Fundraising Liquidation preference
What is a preferential liquidation right?
1 April 2026
You are a start-up and you receive a term sheet from an investor for a possible equity investment in your company. This term sheet provides for a preferential liquidation right in favour of the investor.
But what is a preferential liquidation right?
A preferential liquidation clause is a protection mechanism granted to investors which enables them, in the event of an exit (*), to receive some or all of the proceeds of the exit in priority.
(*) an exit is a generic term used to describe any situation corresponding directly or indirectly to a sale of the company('s shares), i.e. a change of control, the sale of all or almost all of the company's assets, an initial public offering (IPO) or the liquidation of the company.

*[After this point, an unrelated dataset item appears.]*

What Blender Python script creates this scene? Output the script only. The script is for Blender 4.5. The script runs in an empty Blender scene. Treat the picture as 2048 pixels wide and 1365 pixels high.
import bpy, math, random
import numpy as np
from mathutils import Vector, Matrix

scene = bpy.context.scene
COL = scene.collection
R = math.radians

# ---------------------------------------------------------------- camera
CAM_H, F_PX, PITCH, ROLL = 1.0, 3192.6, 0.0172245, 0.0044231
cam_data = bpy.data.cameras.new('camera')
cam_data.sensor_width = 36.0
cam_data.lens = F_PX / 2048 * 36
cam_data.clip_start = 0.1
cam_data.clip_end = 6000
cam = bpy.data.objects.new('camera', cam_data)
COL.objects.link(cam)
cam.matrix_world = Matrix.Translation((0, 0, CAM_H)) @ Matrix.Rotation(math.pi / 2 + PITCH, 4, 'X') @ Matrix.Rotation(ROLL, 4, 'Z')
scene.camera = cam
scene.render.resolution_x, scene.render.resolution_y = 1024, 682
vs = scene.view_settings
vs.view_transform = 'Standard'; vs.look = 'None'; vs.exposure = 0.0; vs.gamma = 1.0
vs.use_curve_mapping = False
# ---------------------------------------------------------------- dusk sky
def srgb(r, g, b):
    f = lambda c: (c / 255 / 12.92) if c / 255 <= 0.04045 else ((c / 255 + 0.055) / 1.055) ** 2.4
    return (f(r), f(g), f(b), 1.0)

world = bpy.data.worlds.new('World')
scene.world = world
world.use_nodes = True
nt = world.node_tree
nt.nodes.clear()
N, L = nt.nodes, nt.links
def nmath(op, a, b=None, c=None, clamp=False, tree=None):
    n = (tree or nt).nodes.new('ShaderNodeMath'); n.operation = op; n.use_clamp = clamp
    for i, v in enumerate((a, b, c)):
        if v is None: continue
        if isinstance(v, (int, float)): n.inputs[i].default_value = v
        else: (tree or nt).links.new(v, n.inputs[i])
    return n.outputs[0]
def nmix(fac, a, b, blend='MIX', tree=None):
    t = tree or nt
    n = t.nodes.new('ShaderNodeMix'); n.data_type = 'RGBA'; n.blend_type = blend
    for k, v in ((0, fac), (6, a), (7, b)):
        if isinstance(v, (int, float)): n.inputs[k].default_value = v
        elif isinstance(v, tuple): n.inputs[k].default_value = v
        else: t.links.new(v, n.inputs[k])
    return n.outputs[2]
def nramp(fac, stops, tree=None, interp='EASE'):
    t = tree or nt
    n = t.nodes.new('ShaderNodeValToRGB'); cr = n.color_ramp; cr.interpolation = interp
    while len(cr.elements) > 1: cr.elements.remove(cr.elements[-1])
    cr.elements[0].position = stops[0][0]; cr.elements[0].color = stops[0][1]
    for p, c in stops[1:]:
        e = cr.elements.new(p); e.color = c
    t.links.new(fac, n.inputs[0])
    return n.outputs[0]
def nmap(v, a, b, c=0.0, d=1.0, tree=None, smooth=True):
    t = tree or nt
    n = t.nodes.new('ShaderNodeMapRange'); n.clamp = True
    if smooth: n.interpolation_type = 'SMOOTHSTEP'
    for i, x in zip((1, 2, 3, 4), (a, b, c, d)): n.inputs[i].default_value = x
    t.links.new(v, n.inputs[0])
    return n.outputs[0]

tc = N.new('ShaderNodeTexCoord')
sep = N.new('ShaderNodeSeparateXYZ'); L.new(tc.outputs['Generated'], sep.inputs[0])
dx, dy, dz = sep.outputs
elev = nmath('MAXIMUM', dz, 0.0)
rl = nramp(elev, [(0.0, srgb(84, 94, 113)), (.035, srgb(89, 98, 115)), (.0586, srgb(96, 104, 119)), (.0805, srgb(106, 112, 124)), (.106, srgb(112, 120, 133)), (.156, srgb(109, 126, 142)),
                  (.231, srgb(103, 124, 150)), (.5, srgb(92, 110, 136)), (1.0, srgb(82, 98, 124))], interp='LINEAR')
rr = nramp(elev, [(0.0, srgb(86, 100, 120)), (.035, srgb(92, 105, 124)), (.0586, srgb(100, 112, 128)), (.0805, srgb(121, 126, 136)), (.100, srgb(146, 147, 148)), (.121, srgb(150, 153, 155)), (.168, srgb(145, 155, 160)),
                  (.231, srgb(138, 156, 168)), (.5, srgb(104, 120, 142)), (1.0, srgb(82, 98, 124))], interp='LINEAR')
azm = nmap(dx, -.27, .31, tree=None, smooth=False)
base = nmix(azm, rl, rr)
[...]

The preferential liquidation clause therefore allows investors to recover their investment in priority to other shareholders, possibly increased by a certain return on investment.
The distribution of exit proceeds will not necessarily be proportional to the distribution of shares among shareholders: investors benefiting from preferential liquidation may receive a share of exit proceeds greater than the proportion of shares they hold in the company.
It is therefore essential to pay particular attention to this clause whether you are a founder or a first-time investor, as the preferential liquidation granted to a new investor may adversely affect your own return on investment and its effects may vary depending on its terms.
How can investors justify such unequal treatment in their favour?
When a company is the subject of equity financing, the price per share paid by professional investors, such as venture capitalists or business angels, is generally much higher than that paid by the founders and initial investors.
To adjust their risk and limit the effects of this difference, professional investors may require the inclusion of a preferential liquidation clause at the time of their investment. This clause is generally included in the shareholders’ agreement and/or the company’s bylaws.
The introduction of a preferential liquidation clause therefore naturally occurs at the same time as discussions on the valuation of the shares at the time of investment.
However, there is considerable freedom in the way the clause is structured, which means that these clauses can be adapted to benefit founders, investors, or a mixture of the two, depending on the proceeds of the exit.